Can you transcribe every line exactly and leave the pictures behind?

--- Data ---

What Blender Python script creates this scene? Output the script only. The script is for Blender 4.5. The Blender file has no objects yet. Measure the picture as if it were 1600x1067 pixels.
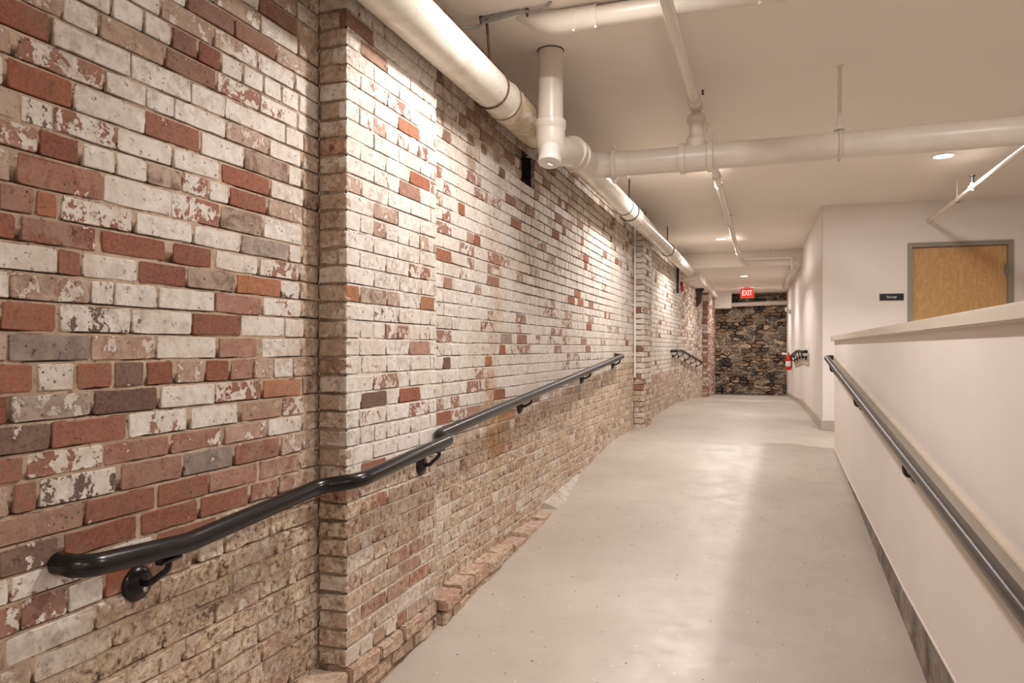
import bpy, bmesh, math, random
import numpy as np
from mathutils import Vector, Matrix
from mathutils import noise as mn
random.seed(7)
scene = bpy.context.scene
COL = scene.collection
R = math.radians
CEIL = 2.67
LOWC = 2.403

# ------------------------------------------------------------------ materials
MATS = {}
class NT:
    """small helper around a node tree"""
    def __init__(s, name):
        m = bpy.data.materials.new(name); m.use_nodes = True
        s.m = m; s.t = m.node_tree; s.b = s.t.nodes['Principled BSDF']
        s.tc = None
        MATS[name] = m
    def n(s, kind, **kw):
        nd = s.t.nodes.new(kind)
        for k, v in kw.items(): setattr(nd, k, v)
        return nd
    def l(s, a, b): s.t.links.new(a, b)
    def set(s, sock, v):
        if hasattr(v, 'is_output'): s.l(v, sock)
        else: sock.default_value = v
    def obj(s):
        if s.tc is None: s.tc = s.n('ShaderNodeTexCoord')
        return s.tc.outputs['Object']
    def math(s, op, a, b=0.0, c=None, clamp=False):
        nd = s.n('ShaderNodeMath', operation=op, use_clamp=clamp)
        s.set(nd.inputs[0], a); s.set(nd.inputs[1], b)
        if c is not None: s.set(nd.inputs[2], c)
        return nd.outputs[0]
    def noise(s, scale, detail=4, rough=.55, dist=0.0, vec=None):
        nd = s.n('ShaderNodeTexNoise')
        nd.inputs['Scale'].default_value = scale; nd.inputs['Detail'].default_value = detail
        nd.inputs['Roughness'].default_value = rough; nd.inputs['Distortion'].default_value = dist
        s.l(vec if vec is not None else s.obj(), nd.inputs['Vector'])
        return nd.outputs['Fac']
    def voro(s, scale, vec=None, out='Distance', feature='F1'):
        nd = s.n('ShaderNodeTexVoronoi', feature=feature); nd.inputs['Scale'].default_value = scale
        s.l(vec if vec is not None else s.obj(), nd.inputs['Vector'])
        return nd.outputs[out]
    def rng(s, v, a, b, c=0.0, d=1.0, smooth=True):
        nd = s.n('ShaderNodeMapRange', interpolation_type='SMOOTHSTEP' if smooth else 'LINEAR')
        s.set(nd.inputs[0], v); s.set(nd.inputs[1], a); s.set(nd.inputs[2], b)
        s.set(nd.inputs[3], c); s.set(nd.inputs[4], d)
        return nd.outputs[0]
    def mix(s, f, a, b, mode='MIX'):
        nd = s.n('ShaderNodeMix', data_type='RGBA', blend_type=mode)
        s.set(nd.inputs[0], f)
        for i, v in ((6, a), (7, b)):
            if hasattr(v, 'is_output'): s.l(v, nd.inputs[i])
            else: nd.inputs[i].default_value = (*v, 1) if len(v) == 3 else v
        return nd.outputs[2]
    def ramp(s, f, stops):
        nd = s.n('ShaderNodeValToRGB')
        e = nd.color_ramp.elements
        while len(e) < len(stops): e.new(.5)
        for i, (p, c) in enumerate(stops):
            e[i].position = p; e[i].color = (*c, 1)
        s.set(nd.inputs[0], f)
        return nd.outputs[0]
    def bump(s, h, strength=.3, dist=.005):
        nd = s.n('ShaderNodeBump'); nd.inputs['Strength'].default_value = strength
        nd.inputs['Distance'].default_value = dist
        s.l(h, nd.inputs['Height']); s.l(nd.outputs[0], s.b.inputs['Normal'])
    def color(s, v):
        if hasattr(v, 'is_output'): s.l(v, s.b.inputs['Base Color'])
        else: s.b.inputs['Base Color'].default_value = (*v, 1)
    def p(s, **kw):
        for k, v in kw.items():
            s.set(s.b.inputs[k.replace('_', ' ')], v)
        return s

def plain(name, col, rough=.5, metal=0.0, var=.06, scale=9, bump=0.0, spec=.5):
    m = NT(name)
    f = m.noise(scale, 5, .6)
    d = tuple(c * (1 - var) for c in col); h = tuple(min(1, c * (1 + var)) for c in col)
    m.color(m.mix(m.rng(f, .3, .7), d, h))
    m.p(Roughness=rough, Metallic=metal)
    m.b.inputs['Specular IOR Level'].default_value = spec
    if bump: m.bump(m.noise(scale * 14, 4, .6), bump, .002)
    return m.m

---

→ Response:
What Blender Python script creates this scene? Output the script only. The script is for Blender 4.5. The Blender file has no objects yet. Measure the picture as if it were 1600x1067 pixels.
import bpy, bmesh, math, random
import numpy as np
from mathutils import Vector, Matrix
from mathutils import noise as mn
random.seed(7)
scene = bpy.context.scene
COL = scene.collection
R = math.radians
CEIL = 2.67
LOWC = 2.403

# ------------------------------------------------------------------ materials
MATS = {}
class NT:
    """small helper around a node tree"""
    def __init__(s, name):
        m = bpy.data.materials.new(name); m.use_nodes = True
        s.m = m; s.t = m.node_tree; s.b = s.t.nodes['Principled BSDF']
        s.tc = None
        MATS[name] = m
    def n(s, kind, **kw):
        nd = s.t.nodes.new(kind)
        for k, v in kw.items(): setattr(nd, k, v)
        return nd
    def l(s, a, b): s.t.links.new(a, b)
    def set(s, sock, v):
        if hasattr(v, 'is_output'): s.l(v, sock)
        else: sock.default_value = v
    def obj(s):
        if s.tc is None: s.tc = s.n('ShaderNodeTexCoord')
        return s.tc.outputs['Object']
    def math(s, op, a, b=0.0, c=None, clamp=False):
        nd = s.n('ShaderNodeMath', operation=op, use_clamp=clamp)
        s.set(nd.inputs[0], a); s.set(nd.inputs[1], b)
        if c is not None: s.set(nd.inputs[2], c)
        return nd.outputs[0]
    def noise(s, scale, detail=4, rough=.55, dist=0.0, vec=None):
        nd = s.n('ShaderNodeTexNoise')
        nd.inputs['Scale'].default_value = scale; nd.inputs['Detail'].default_value = detail
        nd.inputs['Roughness'].default_value = rough; nd.inputs['Distortion'].default_value = dist
        s.l(vec if vec is not None else s.obj(), nd.inputs['Vector'])
        return nd.outputs['Fac']
    def voro(s, scale, vec=None, out='Distance', feature='F1'):
        nd = s.n('ShaderNodeTexVoronoi', feature=feature); nd.inputs['Scale'].default_value = scale
        s.l(vec if vec is not None else s.obj(), nd.inputs['Vector'])
        return nd.outputs[out]
    def rng(s, v, a, b, c=0.0, d=1.0, smooth=True):
        nd = s.n('ShaderNodeMapRange', interpolation_type='SMOOTHSTEP' if smooth else 'LINEAR')
        s.set(nd.inputs[0], v); s.set(nd.inputs[1], a); s.set(nd.inputs[2], b)
        s.set(nd.inputs[3], c); s.set(nd.inputs[4], d)
        return nd.outputs[0]
    def mix(s, f, a, b, mode='MIX'):
        nd = s.n('ShaderNodeMix', data_type='RGBA', blend_type=mode)
        s.set(nd.inputs[0], f)
        for i, v in ((6, a), (7, b)):
            if hasattr(v, 'is_output'): s.l(v, nd.inputs[i])
            else: nd.inputs[i].default_value = (*v, 1) if len(v) == 3 else v
        return nd.outputs[2]
    def ramp(s, f, stops):
        nd = s.n('ShaderNodeValToRGB')
        e = nd.color_ramp.elements
        while len(e) < len(stops): e.new(.5)
        for i, (p, c) in enumerate(stops):
            e[i].position = p; e[i].color = (*c, 1)
        s.set(nd.inputs[0], f)
        return nd.outputs[0]
    def bump(s, h, strength=.3, dist=.005):
        nd = s.n('ShaderNodeBump'); nd.inputs['Strength'].default_value = strength
        nd.inputs['Distance'].default_value = dist
        s.l(h, nd.inputs['Height']); s.l(nd.outputs[0], s.b.inputs['Normal'])
    def color(s, v):
        if hasattr(v, 'is_output'): s.l(v, s.b.inputs['Base Color'])
        else: s.b.inputs['Base Color'].default_value = (*v, 1)
    def p(s, **kw):
        for k, v in kw.items():
            s.set(s.b.inputs[k.replace('_', ' ')], v)
        return s

def plain(name, col, rough=.5, metal=0.0, var=.06, scale=9, bump=0.0, spec=.5):
    m = NT(name)
    f = m.noise(scale, 5, .6)
    d = tuple(c * (1 - var) for c in col); h = tuple(min(1, c * (1 + var)) for c in col)
    m.color(m.mix(m.rng(f, .3, .7), d, h))
    m.p(Roughness=rough, Metallic=metal)
    m.b.inputs['Specular IOR Level'].default_value = spec
    if bump: m.bump(m.noise(scale * 14, 4, .6), bump, .002)
    return m.m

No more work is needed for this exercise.